You can also sow the seeds indoors about 6-8 weeks before the last frost and transplant outside once the seedlings are about 3” tall. If you prefer this method, be gentle with the roots during transplant and plant the seedlings about 1” deeper outside than they were inside.

What Broccoli Plants Like

Broccoli prefers full sun and nutrient-rich soil. You can purchase an inexpensive soil kit to test the pH balance, nitrogen, phosphorus and potassium in your soil. Broccoli prefers soil high in nitrogen, phosphorus and potassium with a pH range from 6.5-7.5.

Based on the results of your soil test, you can determine what needs to happen to your soil so that it provides your broccoli exactly what it needs to grow, whether it be the addition of compost to increase the nitrogen or adding lime to raise the soil’s pH.

Because broccoli also requires a large amount of boron, it will be necessary to fertilize your soil every 3-4 weeks with an organic fertilizer such as fish emulsion. And when it comes to water, broccoli prefers moderate and even watering.
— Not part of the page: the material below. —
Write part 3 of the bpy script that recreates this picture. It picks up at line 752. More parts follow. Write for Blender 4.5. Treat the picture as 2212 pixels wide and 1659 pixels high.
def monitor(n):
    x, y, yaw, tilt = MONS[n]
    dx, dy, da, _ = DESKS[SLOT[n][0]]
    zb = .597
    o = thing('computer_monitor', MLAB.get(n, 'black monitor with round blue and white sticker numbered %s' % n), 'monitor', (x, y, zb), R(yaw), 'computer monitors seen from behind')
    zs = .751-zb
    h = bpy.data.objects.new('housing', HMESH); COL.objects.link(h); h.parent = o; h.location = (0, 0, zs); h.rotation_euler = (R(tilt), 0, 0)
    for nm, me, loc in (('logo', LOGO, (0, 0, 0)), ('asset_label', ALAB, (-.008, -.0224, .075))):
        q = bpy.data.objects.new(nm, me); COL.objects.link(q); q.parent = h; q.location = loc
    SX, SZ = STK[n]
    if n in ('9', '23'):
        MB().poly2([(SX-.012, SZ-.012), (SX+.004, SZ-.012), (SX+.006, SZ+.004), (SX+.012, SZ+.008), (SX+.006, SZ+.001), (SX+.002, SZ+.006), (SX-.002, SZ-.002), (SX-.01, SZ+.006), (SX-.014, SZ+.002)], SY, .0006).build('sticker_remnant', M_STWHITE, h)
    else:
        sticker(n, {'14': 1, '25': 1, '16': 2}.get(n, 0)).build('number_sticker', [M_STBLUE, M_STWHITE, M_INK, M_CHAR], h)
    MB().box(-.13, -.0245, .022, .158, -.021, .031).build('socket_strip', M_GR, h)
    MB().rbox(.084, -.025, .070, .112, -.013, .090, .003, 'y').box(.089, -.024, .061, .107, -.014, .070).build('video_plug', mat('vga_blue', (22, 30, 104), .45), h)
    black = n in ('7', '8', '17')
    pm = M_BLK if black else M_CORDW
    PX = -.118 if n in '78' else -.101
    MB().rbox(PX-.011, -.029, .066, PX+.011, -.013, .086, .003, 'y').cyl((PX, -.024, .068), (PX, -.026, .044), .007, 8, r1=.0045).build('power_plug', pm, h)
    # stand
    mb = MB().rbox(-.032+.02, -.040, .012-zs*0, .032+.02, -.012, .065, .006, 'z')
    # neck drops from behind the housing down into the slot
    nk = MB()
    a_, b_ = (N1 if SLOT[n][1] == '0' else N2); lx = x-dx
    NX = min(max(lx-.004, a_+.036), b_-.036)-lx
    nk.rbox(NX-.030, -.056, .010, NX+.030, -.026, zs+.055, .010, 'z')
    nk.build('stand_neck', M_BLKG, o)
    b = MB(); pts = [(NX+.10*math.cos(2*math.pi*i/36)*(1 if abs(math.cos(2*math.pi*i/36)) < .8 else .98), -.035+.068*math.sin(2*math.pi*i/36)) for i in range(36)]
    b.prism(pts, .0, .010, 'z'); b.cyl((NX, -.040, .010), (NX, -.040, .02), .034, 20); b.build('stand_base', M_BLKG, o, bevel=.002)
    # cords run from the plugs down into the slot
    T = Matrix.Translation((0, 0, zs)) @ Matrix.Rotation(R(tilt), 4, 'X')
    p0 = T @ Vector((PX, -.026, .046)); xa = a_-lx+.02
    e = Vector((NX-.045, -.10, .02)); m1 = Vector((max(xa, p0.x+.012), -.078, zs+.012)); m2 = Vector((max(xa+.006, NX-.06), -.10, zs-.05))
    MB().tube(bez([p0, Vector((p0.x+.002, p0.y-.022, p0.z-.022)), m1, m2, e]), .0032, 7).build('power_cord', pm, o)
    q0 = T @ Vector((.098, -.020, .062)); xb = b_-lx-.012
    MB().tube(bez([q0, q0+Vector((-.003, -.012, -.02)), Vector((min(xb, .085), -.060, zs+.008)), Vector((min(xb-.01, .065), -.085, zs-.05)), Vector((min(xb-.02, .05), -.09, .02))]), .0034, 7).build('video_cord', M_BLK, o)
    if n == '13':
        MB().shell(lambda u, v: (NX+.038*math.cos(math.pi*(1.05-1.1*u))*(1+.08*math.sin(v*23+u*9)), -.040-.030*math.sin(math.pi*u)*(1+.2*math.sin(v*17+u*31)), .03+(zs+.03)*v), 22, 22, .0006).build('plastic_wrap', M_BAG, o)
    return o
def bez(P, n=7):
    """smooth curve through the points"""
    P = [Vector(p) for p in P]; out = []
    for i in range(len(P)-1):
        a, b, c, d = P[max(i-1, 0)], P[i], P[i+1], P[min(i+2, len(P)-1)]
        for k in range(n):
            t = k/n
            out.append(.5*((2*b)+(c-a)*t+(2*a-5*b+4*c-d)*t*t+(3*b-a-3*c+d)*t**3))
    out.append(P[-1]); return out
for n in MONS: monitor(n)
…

To Companion Or Not To Companion

When choosing where in the garden to plant your broccoli, be sure not to plant it anywhere near pole and snap beans or strawberries. Broccoli loves growing next to bush beans, beets, carrots, celery, chard, cucumbers, dill, lettuce, mint, nasturtium, anyone in the onion family, oregano, potato, rosemary, sage, spinach and tomato. And when considering which plants to rotate in after the broccoli harvest has finished, be sure to stay away from any plants in the cabbage family.

Harvesting The Fruits Of Your Labor

Your hard work has paid off! The broccoli has a full, dark green head of hair and looks ripe for the picking. You want to avoid any yellowing in the buds because that is an indicator that the broccoli is overripe. With a knife, cut the broccoli head from its stalk. This is the bulk of your harvest, however, over the next few weeks little heads will begin forming at the stalk base and you can continue to harvest these for a little extra treat.